Climate change in East Med and Reinsurance The CAN Sigorta Perspective
The CAN Sigorta Perspective
For CAN Sigorta, climate change is not an abstract discussion or a future scenario. It is something we encounter directly in underwriting results, claims behavior, and reinsurance negotiations. In the Mediterranean region, climate change is no longer an exceptional risk. It has become the new operating environment.
Insurance companies that continue to treat it as a marginal issue are already falling behind.
What We Are Seeing on the Ground
From our direct field experience, three structural shifts are now undeniable across the Mediterranean:
Rainfall is more intense, concentrated, and unpredictable.
Heat stress accelerates structural fatigue in buildings and infrastructure.
Frequent, moderate losses are replacing rare, large-scale catastrophes.
Individually, these losses may appear manageable. Collectively, they are not.
For reinsurers, this pattern represents one of the most challenging risk profiles: high-frequency, geographically concentrated losses.
How Reinsurers Now View the Mediterranean
The Mediterranean is no longer perceived as a low-volatility region by global reinsurers. Flood, flash rainfall, and secondary perils have become central to treaty discussions.
From CAN Sigorta’s standpoint, the message from the reinsurance market is clear:
Reinsurance is no longer just providing capacity.
It is actively evaluating underwriting discipline.
It is testing portfolio intelligence.
It is measuring risk awareness.
Reinsurance today functions less as a safety net and more as a mirror.
What That Mirror Reflects
The reinsurance market is sending a consistent signal:
Weak underwriting cannot be transferred.
Generic pricing cannot offset localized risk.
Data without human interpretation leads to blind spots.
Companies that understand this adapt.
Those that do not face higher retentions, reduced capacity, and tighter terms at every renewal.
Where CAN Sigorta Differentiates
At CAN Sigorta, we do not view climate risk as a pricing issue alone. We treat it as a structural underwriting challenge.
Our approach is built on three pillars:
Regional risk intelligence
Risk is not uniform, even within the same city. Topography, construction practices, drainage quality, and historical loss behavior matter.
Selective underwriting discipline
Selling coverage is easy. Selling the right coverage to the right risk requires restraint. We are prepared to decline or restructure risks that compromise portfolio stability.
Transparent reinsurance dialogue
We do not obscure our risk profile. We explain it. We show where risk is intentionally assumed and where it is consciously avoided.

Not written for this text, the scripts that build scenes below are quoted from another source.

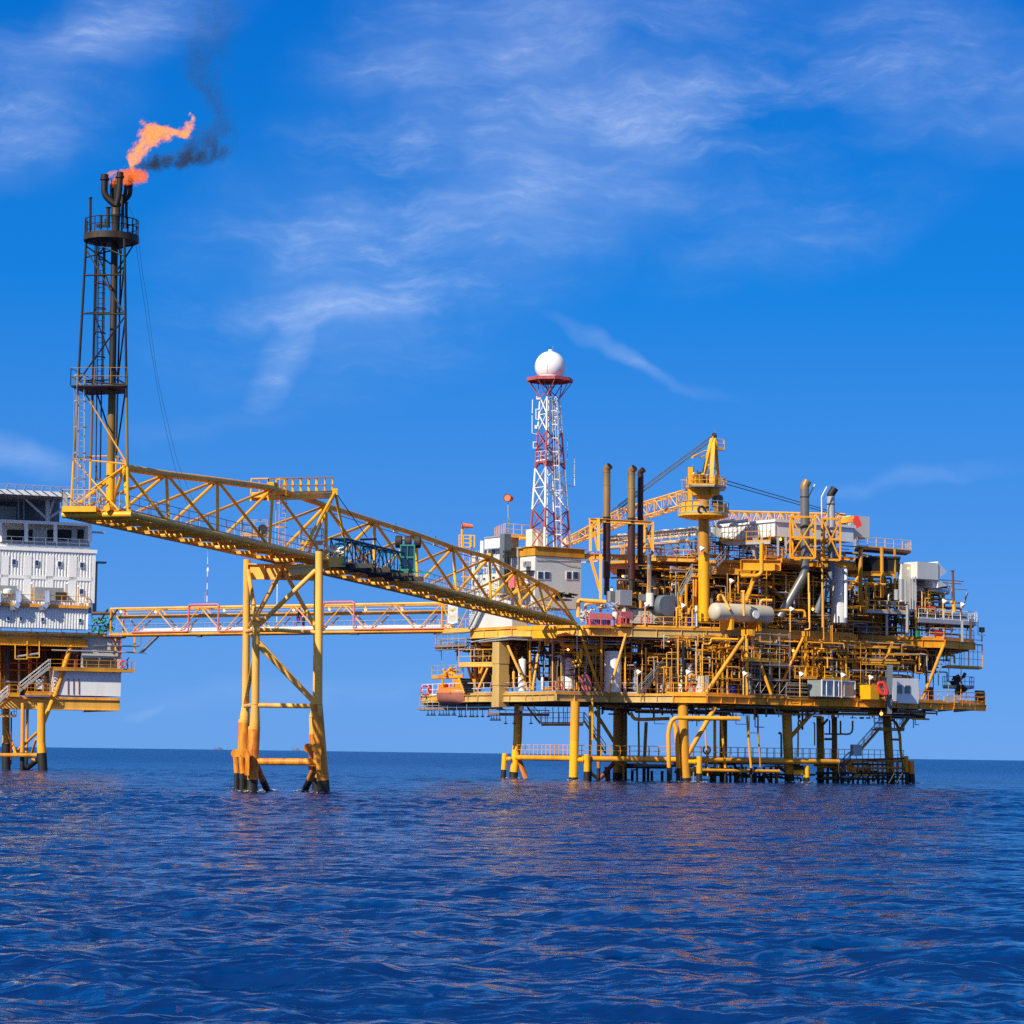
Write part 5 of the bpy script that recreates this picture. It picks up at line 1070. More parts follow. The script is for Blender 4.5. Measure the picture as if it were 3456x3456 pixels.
# ---- catwalk near the water
zcw = 2.75
def PW(px, d): return PZ(px, d, zcw)
cw = [PW(1745, 304), PW(1930, 291.5), PW(2290, 291.5), PW(2640, 300), PW(2830, 304)]
for a, b in zip(cw, cw[1:]): pp4('catwalk_tube', MB().tube(a - ZV * .3, b - ZV * .3, .30, n=12), 'gold')
for k, (a, b) in enumerate(zip(cw, cw[1:])):
    q = V((0, .5, 0)); pp4('catwalk', MB().prism([a, b, b + V((0, 1.6, 0)), a + V((0, 1.6, 0))], ZV * -.05), 'rust'); pp4('railing', MB().rail([a + q * .2, b + q * .2], 1.15, 1.05, .034, kick=False).rail([a + q * 3, b + q * 3], 1.15, 1.05, .034, kick=False), 'gold' if k < 1 else 'ochre')
c2 = [PW(2830, 310), PW(3050, 317)]
pp4('railing', MB().rail(c2, 1.15, 1.0, .034, kick=False), 'ochre'); pp4('catwalk', MB().prism([c2[0], c2[1], c2[1] + V((0, 1.5, 0)), c2[0] + V((0, 1.5, 0))], ZV * -.05), 'rust')
pp4('catwalk_tube', MB().tube(P('E', 1040, 1632, 292), P('E', 1932, 1645, 297), .2, n=10), 'gold')
for k, (x, r) in enumerate(((210, .35), (455, .17), (655, .17), (755, .17), (1260, .25), (1440, .16), (1520, .22), (1560, .18), (1600, .14), (1690, .2), (1780, .15), (1845, .17), (1905, .2))):
    d = 301 + (k % 3) * 4; a = P('E', x, 1735, d); a.z = -1.5; pp4('conductor', MB().tube(a, P('E', x + (3 if k % 2 else -2), 1640 if k in (1, 2, 3) else 1600, d), r, n=10), 'splash' if k in (1, 2, 3, 5, 7, 9, 11) else 'rust')
pp4('brace', MB().tube(P('E', 390, 1600, 303), P('E', 830, 1605, 303), .16), 'rust')
rnd = random.Random(9)
for i in range(12):
    x = rnd.uniform(1440, 1930); a = P('E', x, 1735, 305); a.z = -1; b = P('E', x + rnd.uniform(-120, 120), 1640, 306); pp4('underwater_brace', MB().tube(a, b, .12, n=6), 'splash')
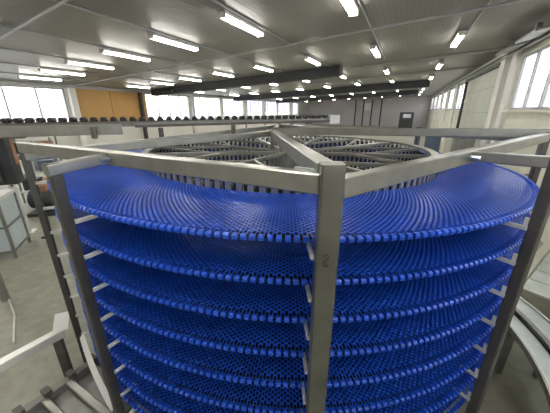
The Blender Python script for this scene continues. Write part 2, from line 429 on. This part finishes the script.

This transparency builds credibility. Credibility preserves capacity.
Why the Hybrid Model Matters in a Climate-Driven Market
In a changing climate, neither purely digital nor purely traditional insurance models are sufficient.
Algorithms depend on historical data.
Climate change disrupts historical patterns.
Human judgment understands present conditions.
But without data, it cannot scale.
CAN Sigorta’s hybrid model exists precisely for this reason. We combine digital intelligence with local expertise. Data informs decisions. Human judgment validates them.
This approach produces what reinsurers value most today: controlled, intelligible risk.
Flood Risk: A Deliberate Boundary
Flood exposure is currently the most sensitive reinsurance trigger in the Mediterranean. CAN Sigorta takes a deliberately cautious position on flood risk.
We understand that:
- Flood losses rarely occur in isolation
- Single events often generate multiple simultaneous claims
- Aggregation risk destabilizes reinsurance structures
As a result, certain risks are declined, restructured, or tightly conditioned. This is not a loss of business. It is a long-term investment in sustainability.
Reinsurance Is a Partnership, Not a Disposal Mechanism
CAN Sigorta does not treat reinsurance as a tool to export poor risk decisions. That approach is no longer viable.
Effective reinsurance relationships require:
- Clear understanding of risk boundaries
- Acceptance of what cannot be transferred
- Discipline in portfolio construction
Speaking the same language as reinsurers is not optional. It is essential.
Climate Change Is Now a Balance-Sheet Issue
In the Mediterranean, climate change directly impacts:
- Loss volatility
- Capital efficiency
- Reinsurance pricing
- Long-term profitability
This is not a future scenario. It is a present reality.
The insurers who will remain competitive are not those who sell the fastest, but those who manage risk most intelligently.
Conclusion: Adaptation Is the New Qualification
Mediterranean insurance markets can no longer operate on legacy assumptions. Reinsurance will not tolerate it. Capital will not support it. Sustainability will not allow it.
CAN Sigorta views this transformation as a filter, not a threat.
It separates true risk managers from volume-driven sellers.
We have chosen our position clearly.
Insurance is not a product to be sold.
It is a risk to be managed.
And in a climate-altered world, that distinction defines survival.